■ DATA EXTRACT
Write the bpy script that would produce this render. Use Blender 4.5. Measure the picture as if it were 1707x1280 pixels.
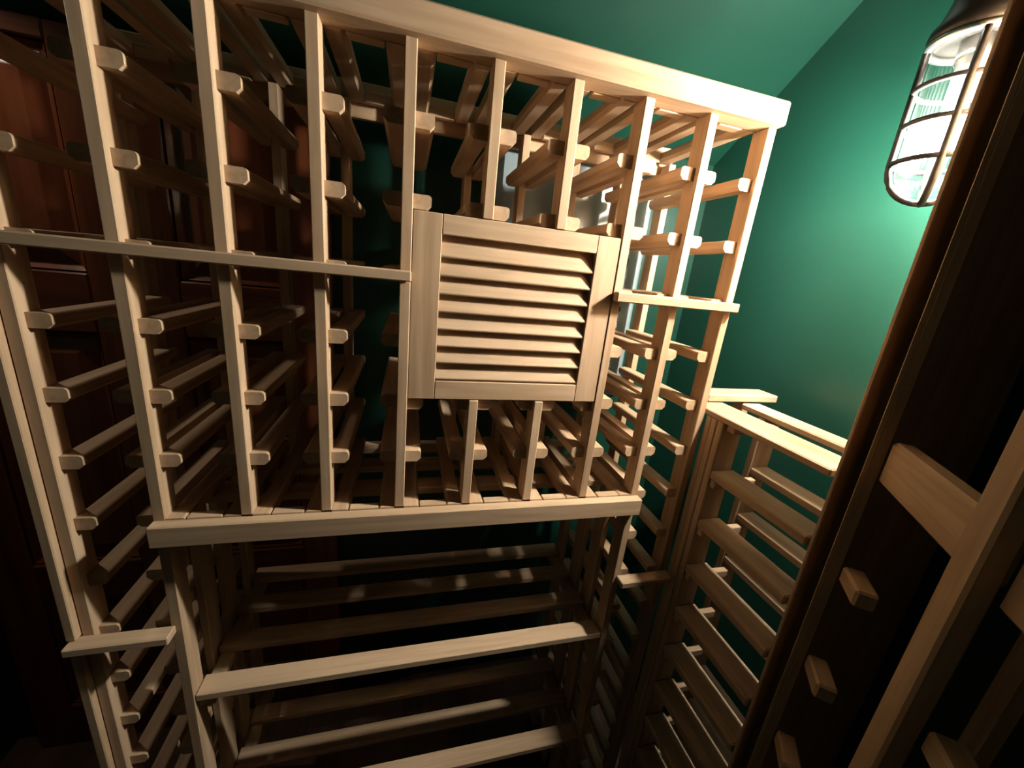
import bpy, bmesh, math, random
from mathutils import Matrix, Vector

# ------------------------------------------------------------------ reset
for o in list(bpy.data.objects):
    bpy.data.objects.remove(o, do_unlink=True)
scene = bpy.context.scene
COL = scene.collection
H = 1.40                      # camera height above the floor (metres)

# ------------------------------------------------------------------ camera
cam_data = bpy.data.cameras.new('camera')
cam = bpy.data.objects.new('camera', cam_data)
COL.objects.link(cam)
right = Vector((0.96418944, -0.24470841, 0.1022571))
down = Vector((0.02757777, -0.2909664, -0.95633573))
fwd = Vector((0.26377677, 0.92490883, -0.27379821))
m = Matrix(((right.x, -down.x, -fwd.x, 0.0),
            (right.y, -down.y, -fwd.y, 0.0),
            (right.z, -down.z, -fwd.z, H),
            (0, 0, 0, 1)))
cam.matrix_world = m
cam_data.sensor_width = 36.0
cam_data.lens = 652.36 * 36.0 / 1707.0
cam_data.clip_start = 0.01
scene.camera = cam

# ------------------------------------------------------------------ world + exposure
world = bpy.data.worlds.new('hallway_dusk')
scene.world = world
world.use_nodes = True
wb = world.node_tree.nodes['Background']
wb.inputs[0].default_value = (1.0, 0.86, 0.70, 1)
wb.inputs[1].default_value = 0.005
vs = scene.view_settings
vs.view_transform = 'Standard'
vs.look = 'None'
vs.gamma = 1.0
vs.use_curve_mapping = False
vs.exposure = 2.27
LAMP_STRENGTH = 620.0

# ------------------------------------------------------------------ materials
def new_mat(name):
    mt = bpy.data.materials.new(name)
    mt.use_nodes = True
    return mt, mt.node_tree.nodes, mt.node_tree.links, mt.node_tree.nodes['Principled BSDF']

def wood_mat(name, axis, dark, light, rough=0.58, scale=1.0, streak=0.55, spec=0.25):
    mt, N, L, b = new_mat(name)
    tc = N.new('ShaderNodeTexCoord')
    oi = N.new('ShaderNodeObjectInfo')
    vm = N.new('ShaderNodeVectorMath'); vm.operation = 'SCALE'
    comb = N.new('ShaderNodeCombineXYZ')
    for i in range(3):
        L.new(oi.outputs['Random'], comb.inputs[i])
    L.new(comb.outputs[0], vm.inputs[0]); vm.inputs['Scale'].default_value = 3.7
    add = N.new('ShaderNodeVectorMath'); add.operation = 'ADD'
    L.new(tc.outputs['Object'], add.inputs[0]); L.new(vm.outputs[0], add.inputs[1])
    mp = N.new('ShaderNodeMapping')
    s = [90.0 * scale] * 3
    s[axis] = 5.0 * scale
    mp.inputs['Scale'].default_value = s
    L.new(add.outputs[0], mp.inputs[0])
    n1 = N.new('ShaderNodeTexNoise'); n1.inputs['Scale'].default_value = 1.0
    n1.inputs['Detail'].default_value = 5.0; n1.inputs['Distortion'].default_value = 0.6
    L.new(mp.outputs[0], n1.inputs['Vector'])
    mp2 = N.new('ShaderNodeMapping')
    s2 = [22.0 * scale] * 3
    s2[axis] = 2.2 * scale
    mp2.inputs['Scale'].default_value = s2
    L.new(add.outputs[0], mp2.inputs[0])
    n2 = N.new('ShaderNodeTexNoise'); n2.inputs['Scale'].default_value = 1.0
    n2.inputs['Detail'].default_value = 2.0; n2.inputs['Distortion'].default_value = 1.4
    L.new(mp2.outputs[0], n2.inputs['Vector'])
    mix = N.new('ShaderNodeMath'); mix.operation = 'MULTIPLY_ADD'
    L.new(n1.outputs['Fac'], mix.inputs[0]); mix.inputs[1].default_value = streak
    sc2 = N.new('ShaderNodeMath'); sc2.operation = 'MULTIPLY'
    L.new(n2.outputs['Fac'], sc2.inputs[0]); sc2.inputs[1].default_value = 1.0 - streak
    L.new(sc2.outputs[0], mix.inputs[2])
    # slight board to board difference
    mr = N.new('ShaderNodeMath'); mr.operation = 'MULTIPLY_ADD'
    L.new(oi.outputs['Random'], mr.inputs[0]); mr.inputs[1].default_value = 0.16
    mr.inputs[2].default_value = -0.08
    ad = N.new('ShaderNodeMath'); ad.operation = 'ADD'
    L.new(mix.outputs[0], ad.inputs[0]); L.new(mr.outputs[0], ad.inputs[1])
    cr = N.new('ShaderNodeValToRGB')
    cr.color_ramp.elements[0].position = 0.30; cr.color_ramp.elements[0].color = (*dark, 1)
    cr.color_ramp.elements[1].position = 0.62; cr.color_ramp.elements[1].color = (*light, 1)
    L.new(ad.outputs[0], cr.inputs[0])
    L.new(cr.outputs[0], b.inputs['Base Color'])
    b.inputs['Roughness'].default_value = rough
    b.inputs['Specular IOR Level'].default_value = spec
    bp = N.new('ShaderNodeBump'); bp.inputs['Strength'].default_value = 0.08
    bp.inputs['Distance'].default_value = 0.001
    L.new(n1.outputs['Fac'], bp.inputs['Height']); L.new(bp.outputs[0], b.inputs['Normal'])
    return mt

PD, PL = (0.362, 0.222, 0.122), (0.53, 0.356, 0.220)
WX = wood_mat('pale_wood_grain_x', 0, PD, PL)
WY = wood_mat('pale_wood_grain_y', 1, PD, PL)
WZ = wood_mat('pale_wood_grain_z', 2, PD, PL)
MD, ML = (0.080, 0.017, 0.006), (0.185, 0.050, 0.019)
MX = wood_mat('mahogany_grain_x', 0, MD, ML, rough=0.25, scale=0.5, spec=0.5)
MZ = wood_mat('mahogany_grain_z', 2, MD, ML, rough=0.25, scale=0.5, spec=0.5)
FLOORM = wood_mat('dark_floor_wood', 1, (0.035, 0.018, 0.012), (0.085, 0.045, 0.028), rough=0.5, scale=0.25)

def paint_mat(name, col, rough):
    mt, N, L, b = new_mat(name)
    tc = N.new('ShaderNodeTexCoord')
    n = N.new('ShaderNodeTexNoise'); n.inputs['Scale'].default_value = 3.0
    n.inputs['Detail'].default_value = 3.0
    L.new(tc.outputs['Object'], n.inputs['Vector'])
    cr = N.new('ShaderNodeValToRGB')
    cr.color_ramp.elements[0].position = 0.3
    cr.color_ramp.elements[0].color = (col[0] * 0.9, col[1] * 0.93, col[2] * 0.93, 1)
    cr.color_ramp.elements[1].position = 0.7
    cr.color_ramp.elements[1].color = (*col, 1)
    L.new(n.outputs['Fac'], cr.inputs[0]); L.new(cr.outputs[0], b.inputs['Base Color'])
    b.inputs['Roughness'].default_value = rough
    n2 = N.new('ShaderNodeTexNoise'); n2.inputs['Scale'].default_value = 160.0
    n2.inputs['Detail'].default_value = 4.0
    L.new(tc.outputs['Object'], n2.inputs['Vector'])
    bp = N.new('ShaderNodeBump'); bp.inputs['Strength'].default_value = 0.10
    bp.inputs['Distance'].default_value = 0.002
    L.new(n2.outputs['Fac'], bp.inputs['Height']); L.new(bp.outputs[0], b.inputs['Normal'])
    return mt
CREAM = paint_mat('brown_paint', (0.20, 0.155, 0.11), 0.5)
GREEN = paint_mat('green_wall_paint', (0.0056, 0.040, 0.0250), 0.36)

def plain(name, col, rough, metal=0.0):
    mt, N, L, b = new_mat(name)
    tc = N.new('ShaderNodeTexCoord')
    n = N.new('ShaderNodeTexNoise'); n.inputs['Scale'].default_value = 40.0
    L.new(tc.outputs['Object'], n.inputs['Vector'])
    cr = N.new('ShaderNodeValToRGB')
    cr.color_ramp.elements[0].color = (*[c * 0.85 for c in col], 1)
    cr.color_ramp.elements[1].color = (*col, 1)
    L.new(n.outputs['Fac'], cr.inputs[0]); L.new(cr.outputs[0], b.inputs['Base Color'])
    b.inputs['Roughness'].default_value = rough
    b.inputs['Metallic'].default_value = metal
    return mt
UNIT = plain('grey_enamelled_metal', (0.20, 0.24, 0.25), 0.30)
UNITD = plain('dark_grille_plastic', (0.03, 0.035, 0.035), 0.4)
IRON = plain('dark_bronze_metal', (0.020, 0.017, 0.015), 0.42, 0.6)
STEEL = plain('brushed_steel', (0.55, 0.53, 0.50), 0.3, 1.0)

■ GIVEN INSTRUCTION
Restate the material word for word from its first line through the line containing "scene.camera = cam", both included; the pictures do not belong in it.

■ EXERCISE SOLUTION
Write the bpy script that would produce this render. Use Blender 4.5. Measure the picture as if it were 1707x1280 pixels.
import bpy, bmesh, math, random
from mathutils import Matrix, Vector

# ------------------------------------------------------------------ reset
for o in list(bpy.data.objects):
    bpy.data.objects.remove(o, do_unlink=True)
scene = bpy.context.scene
COL = scene.collection
H = 1.40                      # camera height above the floor (metres)

# ------------------------------------------------------------------ camera
cam_data = bpy.data.cameras.new('camera')
cam = bpy.data.objects.new('camera', cam_data)
COL.objects.link(cam)
right = Vector((0.96418944, -0.24470841, 0.1022571))
down = Vector((0.02757777, -0.2909664, -0.95633573))
fwd = Vector((0.26377677, 0.92490883, -0.27379821))
m = Matrix(((right.x, -down.x, -fwd.x, 0.0),
            (right.y, -down.y, -fwd.y, 0.0),
            (right.z, -down.z, -fwd.z, H),
            (0, 0, 0, 1)))
cam.matrix_world = m
cam_data.sensor_width = 36.0
cam_data.lens = 652.36 * 36.0 / 1707.0
cam_data.clip_start = 0.01
scene.camera = cam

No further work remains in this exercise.